Being down is, if nothing else, a unique kind of experience. It is totally negative on every level and would take a great deal of time to thoroughly explain, a many sided horror story, like looking into the facets of a dark crystal. We take deprivation of a person's freedom for too lightly in this county. Federal judges hand out ten to thirty year sentences for drug offenders like peanut hucksters tossing hot roasted at a ball game. Just recently, as a friend and I were discussing the incredibly harsh sentences a couple of judges in the Western District of Wisconsin like to hand down, a young black man mentioned one of their names and asked if we were familiar with the woman. "Oh, yeah," was my friend's rueful reply, "the bitch gave me twenty-two years for a trunk load of marijuana." The black fellow went on to say that in the week he was sentenced, this infamous duo sentenced people to over 500 years combined prison time.

I got to thinking about that, and anyone reading this ought to think about it, too. Of the 1.6 million prisoners in this country, possibly 60% or more are drug defendants. What we're basically talking about is millions of years of prison time handed out to the ones in the system; think of the millions of prison years already served by those who have been excreted from this system, a system often referred to as the criminal system of justice. I can tell you this: resentment is running high.

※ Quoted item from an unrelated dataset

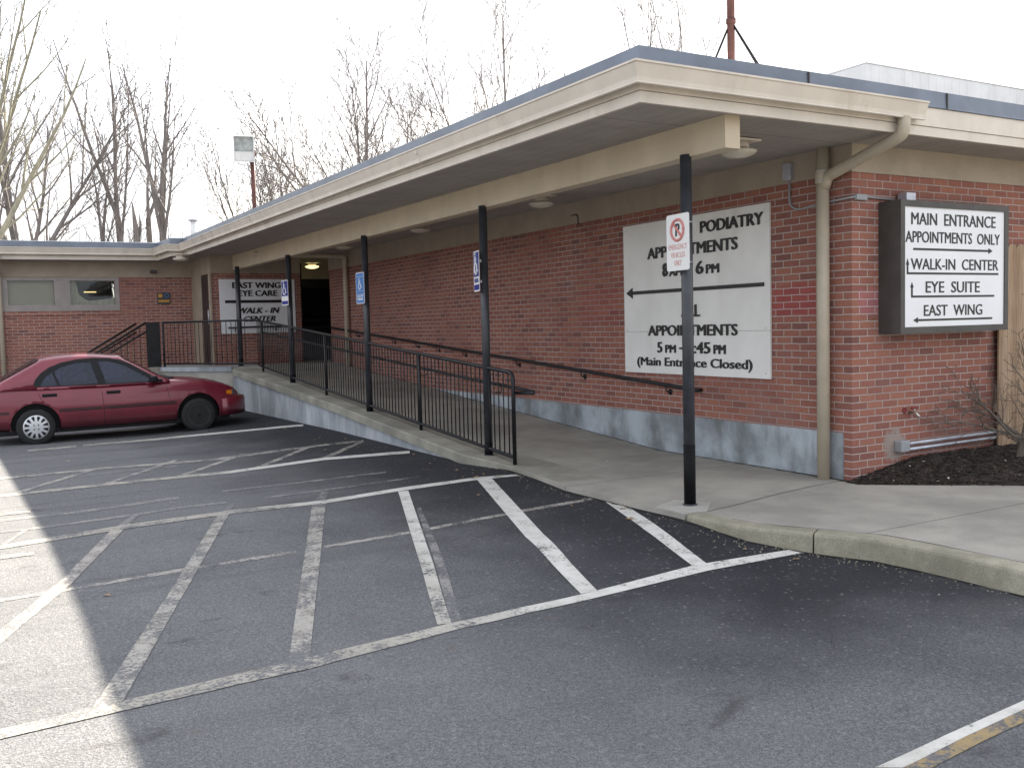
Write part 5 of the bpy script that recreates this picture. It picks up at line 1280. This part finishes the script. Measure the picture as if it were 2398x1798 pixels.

Not a day goes by where I don't hear the talk, the bitter, bone deep hatred of the federal government and all its attachments. It is peculiarly vehement with those who have been charged with drug offenses. I believe this stem from the "Thou Shalt Not" quality of other sorts of crime: robbery, perjury, bodily harm, being as they are, engraved in stone so to speak. Since no such caveats were ever place on getting high - perhaps because the Bible is awash in wine - unlike other kinds of lawbreakers, drug defendants are less likely to be resigned to retribution. It is mighty hard to be doing ten to thirty years for something that literally millions of people enjoy using and something that a growing number of thinking individuals believe ought to be made legal anyway.

Our marriages rarely last and prisoners are usually shipped far from their homes. Contact with our children is minimal and usually ultimately lost. Within about two years the lives of all concerned are irrevocably altered, generally for the worst: wives divorce and remarry, children are quick to grow up, usually fatherless, many times motherless. The prisoner watches it all from the glass coffin. Behind the wire he or she is meanwhile subject to unremitting harassment, degradation, danger and discomfort: these people are separated from virtually everything that makes life worthwhile. The years pass, one into the next and many men and women simply go around the bend.

If the best revolutionaries are those who have little or nothing to lose, I submit that the U.S. government is turning out revolutionaries by the tens of thousands. People sentenced under the 1987 Guidelines who received ten year mandatory minimum sentences are just now being released. Soon to follow will be those with twelve and fifteen year sentences. I predict that by the time the twenty year bunch plods its way out of all these prisons, this country might well be in the middle of payback time:

"It is common for federal prosecutors to threaten drug defendants with mandatory sentences unless they incriminate others. Many defendants decide to inform on their associates and friends in an effort to get a lighter prison sentence. This practice frays the bonds of personal trust and corrodes the community cohesion that might otherwise act as a buffer to violence."

--"The Real War On Crime: The Report of the National Criminal Justice Commission." Harper Perennial 1996.

I do not believe that society can take so much from so many people by comparison to the consensual nature of their crime and expect them to come out conformed. Most of us know that the drug war evolved through opportunistic politics and remains as such today. We know its inherent hypocrisy when compared to tobacco and alcohol. We also know that elements of the same government that has prosecuted us are also involved in smuggling drugs into the U.S.--for a look into this I strongly urge people to see the Discovery Channel's series on the C.I.A. It's all there in living color. We know that the drug war is big business for the Justice Department. If you ever been through a federal trial, you also know the Constitution has the substance of a fairy talk: it is no longer relevant. Only punishment is relevant.

But this country ought to take a quick step back and pause to consider what it is doing. If only one out of a hundred of the men I hear are serious, then this country has a white-hot division of fanatics coming out of prison, men not likely to stand when the National Anthem is sung. they are men with lead in their hearts and nothing left to lose because it's all long since been taken away.